A.B.: Sí. Fue extremadamente emocionante. Por muchísimas cosas. En nuestro caso se dio un poco lo que Viktor Frankl decía sobre su experiencia en los campos de concentración. Aquello de que los que estuvieron en un campo no tienen ya nada para contarse, y que los que no tuvieron la experiencia nunca van a entender a quienes sí la tuvieron. De hecho, toda experiencia es imposible de transmitir. Se puede, sí, tratar de acercarse a ella. Para mí, en todo esto, había un grado de importancia emocional ante ellos. Y te puedo decir que fue un momento muy especial. Muy emocionante.

 

Vos, como cineasta, ¿en qué referencias cinematográficas te apoyaste, o bien utilizaste como referencia? Hay grandes películas de «cine de cárcel», por ejemplo…

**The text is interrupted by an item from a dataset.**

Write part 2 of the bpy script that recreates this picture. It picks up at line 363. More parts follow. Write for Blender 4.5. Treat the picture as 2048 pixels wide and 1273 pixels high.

A.B.: Para mí era muy importante que no fuera precisamente una película carcelaria ni tampoco una película de dictadura. Si bien esos dos elementos están presentes directamente, la película tenía que escaparse de ellos y poner el foco en los debates y dilemas filosóficos que mencioné antes. Para mí fue un descenso a las tinieblas… pero me decís de las referencias y la verdad es que no hay, porque conscientemente escapé de los tópicos más comunes. No es una película de cárcel porque no hay intento de fuga y porque no se muestra ninguna forma de socialización. La noche de 12 años trata de lo contrario, de la deshumanización, de la ausencia de lenguaje. Y tampoco es cine de dictadura, porque la dictadura en la película es apenas un contexto casi kafkiano. Repito: el único objetivo a nivel cinematográfico fue poner a tres tipos en esas circunstancias tan extremas. Y vuelvo a lo que decía antes de la existencia y la esencia; la esencia es todo lo que somos, todo lo que hemos construido y todas las etiquetas que llevamos, en este caso, la etiqueta de presos tupamaros. Pero de golpe se apaga todo eso, y tenés que volver a la existencia, al puro debate de conseguir un trocito de pan o un lugar para dormir. Ese es el tema de la película.